At one point, I was merrily filling in the gaps of Aelist liturgy, imagining how pre-flood Aelism differed from post-flood. I was mostly reusing material from Hapax. And then I stumbled across Serafine’s line:

Where there was no time, before there was any place, the first Word of Ael sounded. And all the vastness of eternity shuddered.”

First line of the Tablet (the Aelist religious text). No big deal, right?

Except then she continues speaking: “I’ve never heard the Hapax described like that.”

A complete throwaway line. Honestly, I don’t remember why I chose to have her say that. But it has several important implications:

  • If people were describing the Hapax that way before the flood, Serafine would have known about it.
  • The fact that she did not tells us that people were NOT using that language to describe it at that time.
  • Therefore, this version of the Tablet post-dates the flood.
  • So, what changed in the interim, when, and why?

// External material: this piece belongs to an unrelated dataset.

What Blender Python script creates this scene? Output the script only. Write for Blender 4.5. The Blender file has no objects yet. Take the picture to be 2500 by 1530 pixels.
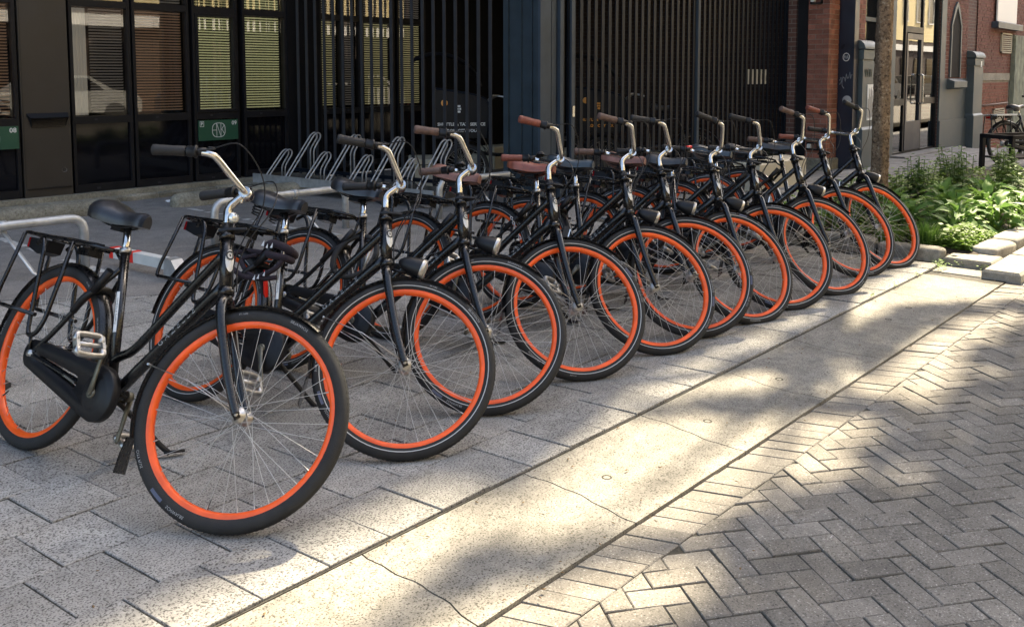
import bpy, math, random
from mathutils import Vector, Matrix, Quaternion
rnd = random.Random(7)
scene = bpy.context.scene
COL = scene.collection
R = math.radians

# ------------------------------------------------------------------ camera, sky, sun, exposure
PSI, PITCH, CAMH, FOC = 0.848, 0.084, 1.44, 2213.0
cam_d = bpy.data.cameras.new('camera'); cam = bpy.data.objects.new('camera', cam_d); COL.objects.link(cam)
cam_d.sensor_fit = 'HORIZONTAL'; cam_d.sensor_width = 36.0; cam_d.lens = 36.0 * FOC / 2500.0
cam_d.shift_x = (1250 - 1267) / 2500.0; cam_d.shift_y = -(765 - 371) / 2500.0
cam_d.clip_start = 0.05; cam_d.clip_end = 600
FWH = Vector((math.sin(PSI), math.cos(PSI), 0)); RGT = Vector((math.cos(PSI), -math.sin(PSI), 0))
FWD = FWH * math.cos(PITCH) + Vector((0, 0, -math.sin(PITCH))); UPV = FWH * math.sin(PITCH) + Vector((0, 0, math.cos(PITCH)))
cam.matrix_world = Matrix(((RGT.x, UPV.x, -FWD.x, 0), (RGT.y, UPV.y, -FWD.y, 0), (RGT.z, UPV.z, -FWD.z, CAMH), (0, 0, 0, 1)))
scene.camera = cam

EL = R(45); AZ = Vector((0.96, 0.28, 0))
SUN = Vector((AZ.x * math.cos(EL), AZ.y * math.cos(EL), math.sin(EL)))
world = bpy.data.worlds.new('World'); scene.world = world; world.use_nodes = True
wn = world.node_tree; sky = wn.nodes.new('ShaderNodeTexSky'); sky.sky_type = 'NISHITA'; sky.sun_disc = False
sky.sun_elevation = EL; sky.sun_rotation = math.atan2(SUN.x, SUN.y); sky.air_density = 1.0; sky.dust_density = 4.0; sky.ozone_density = 1.0
tint = wn.nodes.new('ShaderNodeVectorMath'); tint.operation = 'MULTIPLY'; tint.inputs[1].default_value = (1.03, .99, .92)   # hazy, slightly warm city sky
wn.links.new(sky.outputs[0], tint.inputs[0]); wn.links.new(tint.outputs[0], wn.nodes['Background'].inputs[0]); wn.nodes['Background'].inputs[1].default_value = 0.13
sun_d = bpy.data.lights.new('sun', 'SUN'); sun_d.energy = 4.6; sun_d.angle = R(1.0); sun_d.color = (1.0, 0.86, 0.62)
sun = bpy.data.objects.new('sun', sun_d); COL.objects.link(sun); sun.rotation_euler = SUN.to_track_quat('Z', 'Y').to_euler(); sun.location = (10, 10, 20)
vs = scene.view_settings; vs.view_transform = 'Standard'; vs.look = 'None'; vs.gamma = 1.0; vs.use_curve_mapping = False
vs.exposure = 2.35
scene.cycles.max_bounces = 6; scene.cycles.diffuse_bounces = 3; scene.cycles.glossy_bounces = 3; scene.cycles.transmission_bounces = 4; scene.cycles.transparent_max_bounces = 12
scene.cycles.caustics_reflective = False; scene.cycles.caustics_refractive = False

# ------------------------------------------------------------------ materials
MATS = {}
def nodes(name):
    m = bpy.data.materials.new(name); m.use_nodes = True; MATS[name] = m
    nt = m.node_tree; return m, nt, nt.nodes, nt.links, nt.nodes['Principled BSDF']
def plain(name, col, rough=.5, metal=0., coat=0., spec=.5, noise=0., nscale=40., bump=0., bscale=200., emit=0.):
    m, nt, N, L, b = nodes(name)
    b.inputs['Base Color'].default_value = (*col, 1); b.inputs['Roughness'].default_value = rough; b.inputs['Metallic'].default_value = metal
    b.inputs['Coat Weight'].default_value = coat; b.inputs['Coat Roughness'].default_value = .08; b.inputs['Specular IOR Level'].default_value = spec
    if noise or bump:
        tc = N.new('ShaderNodeTexCoord')
    if noise:
        n = N.new('ShaderNodeTexNoise'); n.inputs['Scale'].default_value = nscale; n.inputs['Detail'].default_value = 5; L.new(tc.outputs['Object'], n.inputs['Vector'])
        r = N.new('ShaderNodeMapRange'); r.inputs['From Min'].default_value = .3; r.inputs['From Max'].default_value = .7; r.inputs['To Min'].default_value = 1 - noise; r.inputs['To Max'].default_value = 1 + noise
        L.new(n.outputs['Fac'], r.inputs['Value'])
        mx = N.new('ShaderNodeVectorMath'); mx.operation = 'SCALE'; mx.inputs[0].default_value = col; L.new(r.outputs[0], mx.inputs['Scale']); L.new(mx.outputs[0], b.inputs['Base Color'])
        r2 = N.new('ShaderNodeMapRange'); r2.inputs['To Min'].default_value = max(.02, rough - .12); r2.inputs['To Max'].default_value = min(1, rough + .15); L.new(n.outputs['Fac'], r2.inputs['Value']); L.new(r2.outputs[0], b.inputs['Roughness'])
    if bump:
        n2 = N.new('ShaderNodeTexNoise'); n2.inputs['Scale'].default_value = bscale; n2.inputs['Detail'].default_value = 4; L.new(tc.outputs['Object'], n2.inputs['Vector'])
        bp = N.new('ShaderNodeBump'); bp.inputs['Strength'].default_value = bump; bp.inputs['Distance'].default_value = .004; L.new(n2.outputs['Fac'], bp.inputs['Height']); L.new(bp.outputs[0], b.inputs['Normal'])
    if emit:
        b.inputs['Emission Color'].default_value = (*col, 1); b.inputs['Emission Strength'].default_value = emit
    return m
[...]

I ended up finding a reason that pleases me, and (hopefully) adds more to the story than, “The Tablet just always started that way.”

There are many other examples. There’s a brief reference to Islanders at one point; Gaelin assumes Serafine is one of them, mostly based on her name. I never developed the Islanders beyond surface allusions to their emphasis on kin groups and beer drinking—since they were a red herring, it wasn’t necessary.

Except now, in the rewrites, I need to explore the history more fully. Who are these people, that they would still be willing to name their children after the Beast? Who were they to Serafine? Suddenly, three facts become the basis for a whole culture.

It’s often the little details that provide the key to the greater story. Like the proverbial butterfly causing hurricanes halfway around the world, word choices can affect things far more than you would ever imagine.

It’s a lot of fun, making sure that the threads between prequel and sequel align. In fact, it’s exactly the kind of detail work that I love. But it goes to show: you can’t take anything for granted.